Threats to the rule of law in Europe

The ICJ today highlighted rising threats to the rule of law in Europe, specifically mentioning Poland, Hungary, Turkey, and Kazakhstan in a statement to the UN Human Rights Council in Geneva.

The statement read as follows:

“The International Commission of Jurists (ICJ) adopted a Declaration on Reinforcing the Rule of Law last March at its 19th World Congress in Tunis.

The Tunis Declaration (link) stresses that not only are human rights and the Rule of Law indispensable to the betterment of the human condition, but to address such contemporary challenges as catastrophic climate change and the effects of digital technology.

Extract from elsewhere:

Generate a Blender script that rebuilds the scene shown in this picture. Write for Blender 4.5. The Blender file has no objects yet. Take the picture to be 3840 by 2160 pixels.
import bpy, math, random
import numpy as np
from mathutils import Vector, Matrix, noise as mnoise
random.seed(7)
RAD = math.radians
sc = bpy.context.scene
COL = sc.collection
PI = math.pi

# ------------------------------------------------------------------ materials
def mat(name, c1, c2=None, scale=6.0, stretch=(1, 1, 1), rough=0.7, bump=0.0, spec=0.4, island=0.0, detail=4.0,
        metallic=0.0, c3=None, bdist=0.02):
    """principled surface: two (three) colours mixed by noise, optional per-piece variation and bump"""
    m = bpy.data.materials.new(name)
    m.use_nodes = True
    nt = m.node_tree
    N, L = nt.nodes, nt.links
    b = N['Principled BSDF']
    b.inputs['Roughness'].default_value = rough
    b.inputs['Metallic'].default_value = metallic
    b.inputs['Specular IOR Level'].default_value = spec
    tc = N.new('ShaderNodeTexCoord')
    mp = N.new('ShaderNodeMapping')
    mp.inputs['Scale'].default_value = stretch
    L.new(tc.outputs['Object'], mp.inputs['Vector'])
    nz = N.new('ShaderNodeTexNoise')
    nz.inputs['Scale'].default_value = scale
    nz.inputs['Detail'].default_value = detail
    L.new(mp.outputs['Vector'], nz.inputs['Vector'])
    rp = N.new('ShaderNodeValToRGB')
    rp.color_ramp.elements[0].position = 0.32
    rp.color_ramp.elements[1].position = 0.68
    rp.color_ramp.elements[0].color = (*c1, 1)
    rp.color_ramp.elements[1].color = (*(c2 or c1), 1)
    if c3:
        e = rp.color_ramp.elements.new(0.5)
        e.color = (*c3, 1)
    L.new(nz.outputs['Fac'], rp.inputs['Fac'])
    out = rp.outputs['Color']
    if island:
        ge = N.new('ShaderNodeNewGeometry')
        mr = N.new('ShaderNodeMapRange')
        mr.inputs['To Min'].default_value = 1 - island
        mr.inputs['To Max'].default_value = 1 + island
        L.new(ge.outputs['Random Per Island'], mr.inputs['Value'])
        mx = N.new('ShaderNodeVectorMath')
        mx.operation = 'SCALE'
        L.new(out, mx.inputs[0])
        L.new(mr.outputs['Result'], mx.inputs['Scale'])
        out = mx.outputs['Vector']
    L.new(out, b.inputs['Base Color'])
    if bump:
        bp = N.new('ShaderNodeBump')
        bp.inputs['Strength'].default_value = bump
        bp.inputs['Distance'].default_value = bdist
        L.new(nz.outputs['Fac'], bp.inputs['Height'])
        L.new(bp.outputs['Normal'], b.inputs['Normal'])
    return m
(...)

Against these standards, however, the ICJ is concerned at the increasing and serious threats to the Rule of Law and those who defend it around the world, including across Europe.

In Poland, the attacks on the judiciary continue under the guise of disciplinary proceedings against judges who took recourse to EU institutions to defend the Rule of Law.

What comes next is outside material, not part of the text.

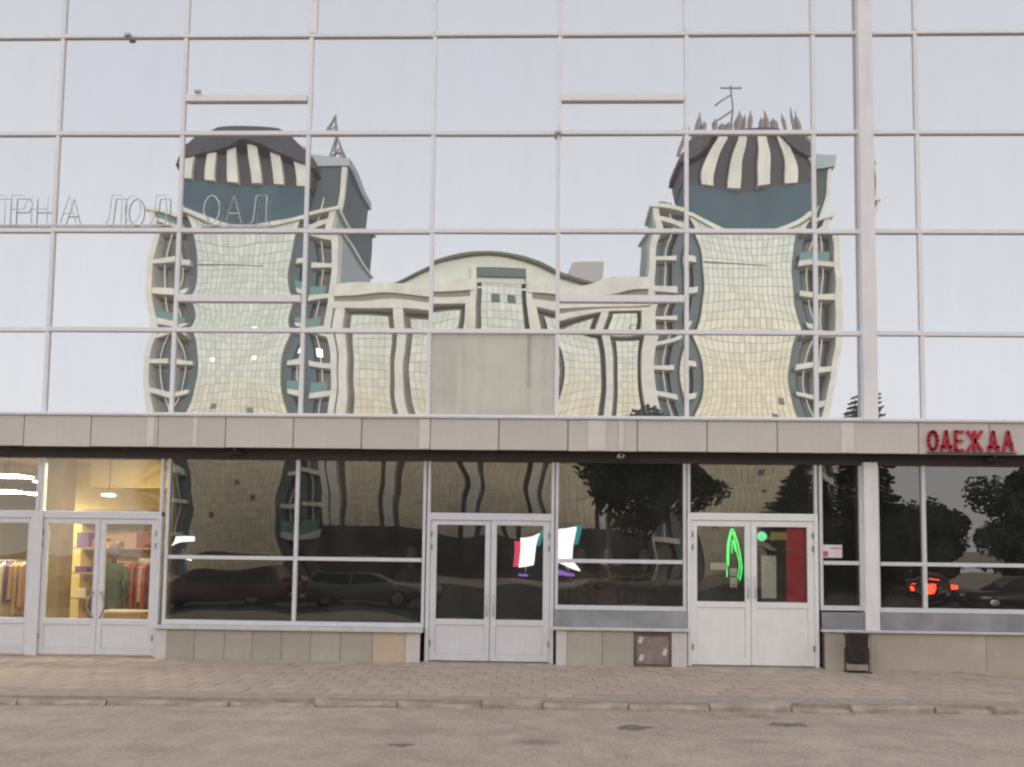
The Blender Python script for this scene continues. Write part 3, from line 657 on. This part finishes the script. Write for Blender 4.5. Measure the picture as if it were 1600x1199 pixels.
def rail(loc, rz, L, cols, label):
    t = thing('clothes_rail', label, 'clothes rail', loc, rz)
    for s in (-1, 1): tube_obj('leg', [[(s*L/2, -.22, .02), (s*L/2, 0, .04), (s*L/2, 0, 1.45)]], .014, M_HING, t)
    tube_obj('bar', [[(-L/2, 0, 1.45), (L/2, 0, 1.45)]], .014, M_HING, t)
    n = int(L/.09)
    for k in range(n):
        x = -L/2 + (k+.5)*L/n; c = cols[k % len(cols)]; q = .75 + .1*((k*7) % 3)
        bm = bmesh.new()
        ra = random.Random(k*13+n); q += ra.uniform(-.15, .15); x += ra.uniform(-.02, .02); wq = ra.uniform(.17, .25); tw_ = ra.uniform(-.03, .03)
        pr = [(-.03, 1.43), (-wq*.9, 1.35), (-wq, 1.43-q), (wq, 1.43-q), (wq*.9, 1.35), (.03, 1.43)]
        for s, yy in ((-1, 0), (1, 0)): pass
        v1 = [bm.verts.new((x-.03+tw_*a*6, a, b2)) for a, b2 in pr]; v2 = [bm.verts.new((x+.03+tw_*a*6, a, b2)) for a, b2 in pr]
        bm.faces.new(v1[::-1]); bm.faces.new(v2)
        for i in range(6): bm.faces.new((v1[i], v1[(i+1) % 6], v2[(i+1) % 6], v2[i]))
        bmesh.ops.recalc_face_normals(bm, faces=bm.faces)
        mesh_obj('garment', bm, c, t)
CR, CG, CY, CO, CP, CW = cl('cloth_red', (.32, .08, .055)), cl('cloth_green', (0, 0, 0)), cl('cloth_mustard', (.55, .36, .08)), cl('cloth_orange', (.48, .29, .17)), cl('cloth_purple', (.16, .08, .18)), cl('cloth_white', (.7, .62, .48))
rail((-7.55, 2.7, 0), 0, .9, [CR, CR, CO, CR], 'clothes rail of red garments behind the left door right leaf')
rail((-10.75, 2.6, 0), .15, 2.0, [CO, CO, CW, CP, CO], 'clothes rail of orange garments behind the glass at the left edge')
rail((-11.6, 5.5, 0), .0, 2.2, [CY, CW, CO, CG], 'far clothes rail of mustard garments in the lit shop')
sh = thing('wall_shelf', 'wooden wall shelf unit at the back of the lit shop', 'shelf', (-8.0, 3.42, 0))
boxes('back_panel', [(-1.2, .75, .13, .16, .1, 2.5)], mat('shelf_wood', (.42, .28, .12), .6), sh)
for k in range(5): boxes('shelf_board', [(-1.2, .75, -.16, .128, .2+k*.5, .23+k*.5)], MATS['shelf_wood'], sh)
rsf = random.Random(8)
for k in range(4):
    for q in range(6):
        if rsf.random() < .25: continue
        xx = -9.15 + q*.32 + rsf.uniform(-.03, .03); hh = rsf.uniform(.12, .36); cc = rsf.choice([CR, CO, CY, CW, CP, CG])
        f_ = boxes('folded_stack', [(xx, xx+.24, 3.28, 3.52, .232+k*.5+j*.06, .232+k*.5+j*.06+.055) for j in range(max(1, int(hh/.06)))], cc)
        cn = {CR.name: 'red', CO.name: 'orange', CY.name: 'mustard', CW.name: 'cream', CP.name: 'purple', CG.name: 'green'}[cc.name]
        tag(f_, '%s folded clothes in the lit shop, %s shelf board, place %s from left' % (cn, ('lowest', 'second lowest', 'second highest', 'highest')[k], ('one', 'two', 'three', 'four', 'five', 'six')[q]), 'clothes', 'folded stacks on the wall shelf')
t = thing('counter', 'low pale wooden counter behind the left door right leaf', 'counter', (-6.95, 1.0, 0))
boxes('body', [(-.30, .38, -.2, .2, .03, .62)], CY, t, .01); boxes('top', [(-.33, .41, -.23, .23, .62, .66)], CW, t, .006)

# ------------------------------------------------------------------ across the street: the apartment complex mirrored in the glass
M_CREAM = mat('pier_cream', (0.73, 0.72, 0.645), 0.7, 0.13, .9, streak=.2)
M_TILEB = mat('facade_panel', (1, 1, 1), 0.45, 0.05, .8, attr=True, spec=0.4)
M_GROUT = mat('panel_joint', (0.45, 0.44, 0.36), 0.9)
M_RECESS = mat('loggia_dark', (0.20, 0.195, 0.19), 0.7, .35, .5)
M_TEALD = mat('loggia_glass', (0.075, 0.125, 0.155), 0.6, .2, .4, spec=0.2)
M_ROOFB = mat('mansard_slate', (0.072, 0.068, 0.080), 0.6, .12, .5)
M_BLUEG = mat('flank_bluegrey', (0.42, 0.47, 0.50), 0.7, .06, .3)
M_STAIR = mat('stair_glass_slate', (.115, .15, .165), .5, .2, .3)
M_SLATE = mat('core_slate', (.10, .12, .13), .7, .15, .3)
M_TEALP = mat('balcony_teal', (.16, .30, .28), .6)
DY = -55.0
apt = thing('apartment_building', 'cream tiled twin-tower apartment block with dark roofs across the street', 'building', (0, DY, 0))
def colmesh(name, rects, parent, d=.06, y=0.0):
    """rects: (x0,x1,z0,z1,colour) panels standing proud of y, joined"""
    bm = bmesh.new(); lay = bm.loops.layers.float_color.new('Col')
    for x0, x1, z0, z1, c in rects:
        for f in bm_box(bm, x0, x1, y, y+d, z0, z1):
            for lp in f.loops: lp[lay] = (*c, 1)
    o = mesh_obj(name, bm, M_TILEB, parent); o['kind'] = 'stuff'
    return o
rt_ = random.Random(9)
def tilecol(z, zt, warm):
    t = min(1, max(0, z/zt)); s = 1/(1+math.exp(-(t-warm)*14))
    a = (0.76, 0.68, 0.50); b2 = (0.72, 0.77, 0.70); k = rt_.uniform(.86, 1.05)
    return tuple((a[i]*(1-s) + b2[i]*s)*k for i in range(3))
def panels(x0, x1, z0, z1, pw, ph, zt, g=.05, warm=.58):
    out = []; nx = max(1, round((x1-x0)/pw)); nz = max(1, round((z1-z0)/ph)); a = (x1-x0)/nx; b2 = (z1-z0)/nz
    for i in range(nx):
        for j in range(nz): out.append((x0+i*a+g/2, x0+(i+1)*a-g/2, z0+j*b2+g/2, z0+(j+1)*b2-g/2, tilecol(z0+(j+.5)*b2, zt, warm)))
    return out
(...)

Hungarian authorities, while pausing their reforms of administrative courts, have not abandoned unjustified restrictions on the judiciary’s independence and on civil society.

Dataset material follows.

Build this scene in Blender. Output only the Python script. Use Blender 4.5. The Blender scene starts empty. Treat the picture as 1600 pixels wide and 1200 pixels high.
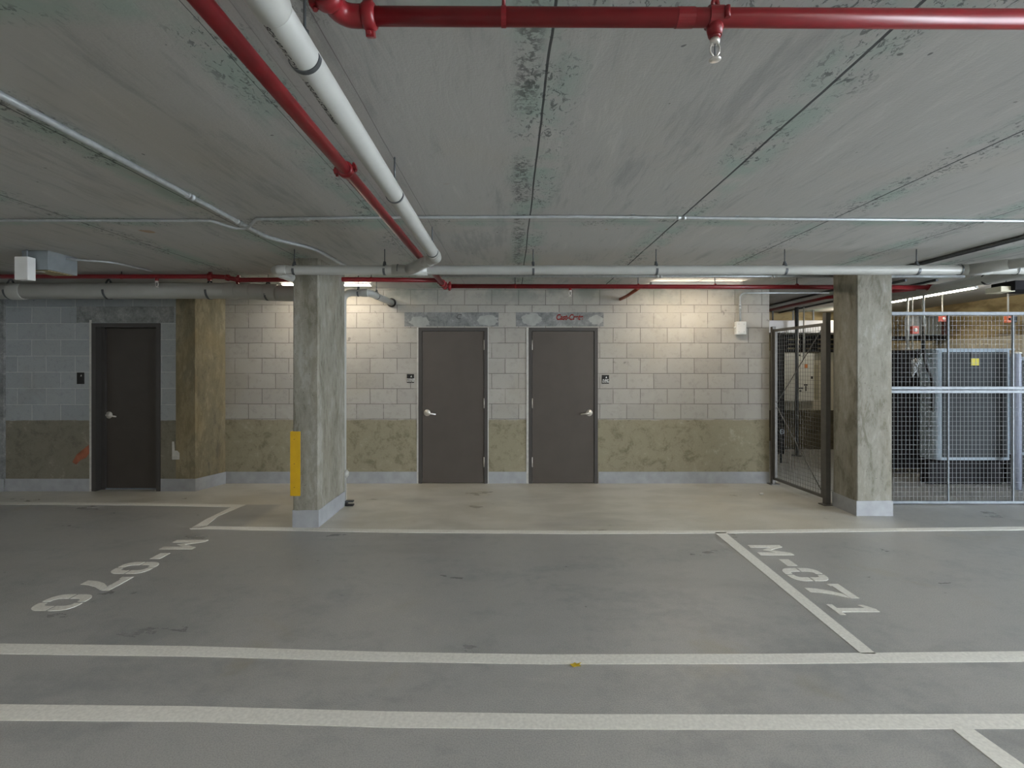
import bpy, bmesh, math, random
from mathutils import Vector, Matrix, Euler
random.seed(7)
SC = bpy.context.scene
COL = SC.collection
PI = math.pi
H = 1.667          # eye height
F = 800.0          # focal length in px of the 1600 px wide frame
CX, HY = 800.0, 575.0
CEIL = 2.815

def wx(px, Y): return (px - CX) / F * Y
def wz(py, Y): return H + (HY - py) / F * Y
def P(px, py, Y): return Vector((wx(px, Y), Y, wz(py, Y)))
def FL(px, py):                     # point on the floor
    Y = H * F / (py - HY)
    return Vector((wx(px, Y), Y, 0))

# ------------------------------------------------------------------ materials
MATS = {}
def newmat(name):
    m = bpy.data.materials.new(name); m.use_nodes = True
    nt = m.node_tree
    b = nt.nodes['Principled BSDF']
    return m, nt, b
def lin(c):
    return tuple(((v/255)/12.92 if v/255 <= .04045 else (((v/255)+.055)/1.055)**2.4) for v in c) + (1,)
def simple(name, rgb, rough=.5, metal=0, noise=.06, nscale=30, emit=None, spec=.5, bump=0):
    if name in MATS: return MATS[name]
    m, nt, b = newmat(name)
    c = lin(rgb)
    if noise:
        tc = nt.nodes.new('ShaderNodeTexCoord')
        n = nt.nodes.new('ShaderNodeTexNoise'); n.inputs['Scale'].default_value = nscale; n.inputs['Detail'].default_value = 4
        nt.links.new(tc.outputs['Object'], n.inputs['Vector'])
        r = nt.nodes.new('ShaderNodeValToRGB')
        r.color_ramp.elements[0].position = .3; r.color_ramp.elements[1].position = .7
        r.color_ramp.elements[0].color = tuple(v*(1-2*noise) for v in c[:3])+(1,)
        r.color_ramp.elements[1].color = tuple(min(1, v*(1+2*noise)) for v in c[:3])+(1,)
        nt.links.new(n.outputs['Fac'], r.inputs['Fac'])
        nt.links.new(r.outputs['Color'], b.inputs['Base Color'])
        if bump:
            bp = nt.nodes.new('ShaderNodeBump'); bp.inputs['Strength'].default_value = bump; bp.inputs['Distance'].default_value = .004
            nt.links.new(n.outputs['Fac'], bp.inputs['Height']); nt.links.new(bp.outputs['Normal'], b.inputs['Normal'])
    else:
        b.inputs['Base Color'].default_value = c
    b.inputs['Roughness'].default_value = rough
    b.inputs['Metallic'].default_value = metal
    b.inputs['Specular IOR Level'].default_value = spec
    if emit:
        b.inputs['Emission Color'].default_value = emit[0] + (1,)
        b.inputs['Emission Strength'].default_value = emit[1]
    MATS[name] = m
    return m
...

Finally, in Turkey, the judiciary continues to have no guarantees in law to guarantee its independent functioning.

Across Central Asia, lawyers may face disciplinary or criminal persecution for discharging their profession independently. For example, in Kazakhstan, Sergey Sizintsev was disbarred on arbitrary grounds for criticizing a problematic reform of the legal profession.

The ICJ urges the Council to give attention to these developments of extreme concern.